Comparison and Misery
Photo Credit: Everyday Power |
Comparison and Misery
Most of us in our growing years and some of us
even today are compared to others – “look at so and so, see how well he studies,
plays, etc and look at you – you need to become like him/her.” I am sure most
of us have faced such comments in our life – all this does is give us a kind of
inferiority complex, which is very difficult to get rid of later in life.
We too begin comparing ourselves with others, we
too try and become like someone whom we are not. That comparison always falls
short, and we always end up feeling stressed out, we feel that we are failures.
We are comparing our happiness to someone else’s happiness, someone else’s
bliss – when we are so concerned about other people’s bliss and happiness how
will we find time to transform our own selves?
Comparison always brings misery, and misery
becomes a great hindrance for anything to happen to us. So, the first thing is:
if it is happening to many people, drop the old habit of comparing and being
jealous. On the contrary, make it a point that, “If it is happening to so many
people, it is going to happen to me also. Because they are just like me.”
We are all human beings. Nobody is superior and
nobody is inferior. If it is not happening to us, we must be creating barriers
so it cannot happen. The first barrier is comparison. The second barrier is… we
say, “I want to feel you again…” The moment we start desiring something,
desperately longing for something, our very desiring and longing becomes a
barrier.
It has happened before because we were in a
totally different space. We were not desiring it; it happened in our innocence.
Now we are no longer innocent — we are full of desire, full of wanting. And
with desire and wanting there is comparison on the side, that, “It is happening
to others.” So, we are creating misery around ourselves. There is no need to
compare. We should rejoice that it is happening to so many people. They are
also part of us. If it is happening to them, we should join the dance.
Rather than being in competition and hiding in a
corner with tears because it is happening to everybody; everybody is dancing…
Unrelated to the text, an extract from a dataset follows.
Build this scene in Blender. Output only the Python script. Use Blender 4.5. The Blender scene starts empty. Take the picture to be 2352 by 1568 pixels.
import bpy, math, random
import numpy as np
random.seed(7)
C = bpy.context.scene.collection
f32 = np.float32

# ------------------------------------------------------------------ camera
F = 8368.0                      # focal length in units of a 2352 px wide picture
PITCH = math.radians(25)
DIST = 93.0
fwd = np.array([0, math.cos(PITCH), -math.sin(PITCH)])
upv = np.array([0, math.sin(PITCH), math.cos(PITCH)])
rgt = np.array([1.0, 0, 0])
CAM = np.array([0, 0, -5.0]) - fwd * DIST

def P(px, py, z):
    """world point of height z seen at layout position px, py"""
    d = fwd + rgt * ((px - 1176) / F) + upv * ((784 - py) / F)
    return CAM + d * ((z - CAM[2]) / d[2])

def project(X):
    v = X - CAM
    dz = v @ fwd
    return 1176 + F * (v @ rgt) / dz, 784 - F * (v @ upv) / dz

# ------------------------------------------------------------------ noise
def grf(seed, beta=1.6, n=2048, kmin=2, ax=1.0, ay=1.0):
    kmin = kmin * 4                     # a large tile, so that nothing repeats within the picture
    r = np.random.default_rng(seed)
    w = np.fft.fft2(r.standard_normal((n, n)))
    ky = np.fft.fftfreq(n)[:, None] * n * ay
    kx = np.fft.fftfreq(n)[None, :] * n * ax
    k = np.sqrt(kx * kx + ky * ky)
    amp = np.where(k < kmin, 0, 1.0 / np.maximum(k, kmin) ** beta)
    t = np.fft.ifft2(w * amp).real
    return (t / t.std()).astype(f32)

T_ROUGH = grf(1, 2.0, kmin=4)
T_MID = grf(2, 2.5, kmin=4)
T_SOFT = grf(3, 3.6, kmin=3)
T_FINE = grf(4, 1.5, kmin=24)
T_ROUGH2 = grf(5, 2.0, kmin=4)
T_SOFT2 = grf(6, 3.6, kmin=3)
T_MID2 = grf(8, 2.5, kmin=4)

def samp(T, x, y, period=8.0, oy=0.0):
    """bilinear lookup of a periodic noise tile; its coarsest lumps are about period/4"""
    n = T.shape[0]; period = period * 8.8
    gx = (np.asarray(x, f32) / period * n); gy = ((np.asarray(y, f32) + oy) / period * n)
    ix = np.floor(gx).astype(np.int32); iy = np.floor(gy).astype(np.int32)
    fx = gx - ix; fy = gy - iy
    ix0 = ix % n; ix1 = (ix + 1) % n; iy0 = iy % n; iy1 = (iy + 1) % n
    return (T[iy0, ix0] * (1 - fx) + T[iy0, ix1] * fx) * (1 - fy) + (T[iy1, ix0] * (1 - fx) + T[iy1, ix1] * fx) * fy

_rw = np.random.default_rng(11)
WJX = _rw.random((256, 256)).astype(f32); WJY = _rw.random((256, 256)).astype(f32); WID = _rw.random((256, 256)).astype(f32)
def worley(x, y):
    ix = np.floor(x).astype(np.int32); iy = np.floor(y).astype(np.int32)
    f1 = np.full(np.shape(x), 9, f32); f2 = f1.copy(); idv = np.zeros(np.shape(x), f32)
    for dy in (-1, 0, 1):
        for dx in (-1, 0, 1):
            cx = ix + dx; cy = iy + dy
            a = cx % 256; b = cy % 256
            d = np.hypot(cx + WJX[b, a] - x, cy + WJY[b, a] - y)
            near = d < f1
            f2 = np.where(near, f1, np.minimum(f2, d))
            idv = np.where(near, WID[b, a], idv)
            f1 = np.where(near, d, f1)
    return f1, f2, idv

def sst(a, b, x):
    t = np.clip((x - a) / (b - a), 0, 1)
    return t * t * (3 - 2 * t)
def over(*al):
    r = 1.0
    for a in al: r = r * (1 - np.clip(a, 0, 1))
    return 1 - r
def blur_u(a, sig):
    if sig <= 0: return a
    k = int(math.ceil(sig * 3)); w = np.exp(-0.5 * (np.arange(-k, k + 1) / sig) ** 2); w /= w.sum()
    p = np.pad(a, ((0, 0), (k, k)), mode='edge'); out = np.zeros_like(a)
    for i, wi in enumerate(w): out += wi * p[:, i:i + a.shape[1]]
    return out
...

who is preventing us? Join the dance! And if one wants to cry, let the tears be
of joy that so many people are happy — even if one is not happy, then too, it
is something to be rejoiced. Rejoice for others. And drop the idea that it
should happen to us again. The moment we drop the idea, it will start happening
because we are innocent again.
It is pointless destroying oneself unnecessarily
because others are happy, because so much is happening to them, and we are
tense because something has happened to us before and we want it to happen
again. Something much more beautiful will happen to us if we can drop
this tension and this desire and this competition.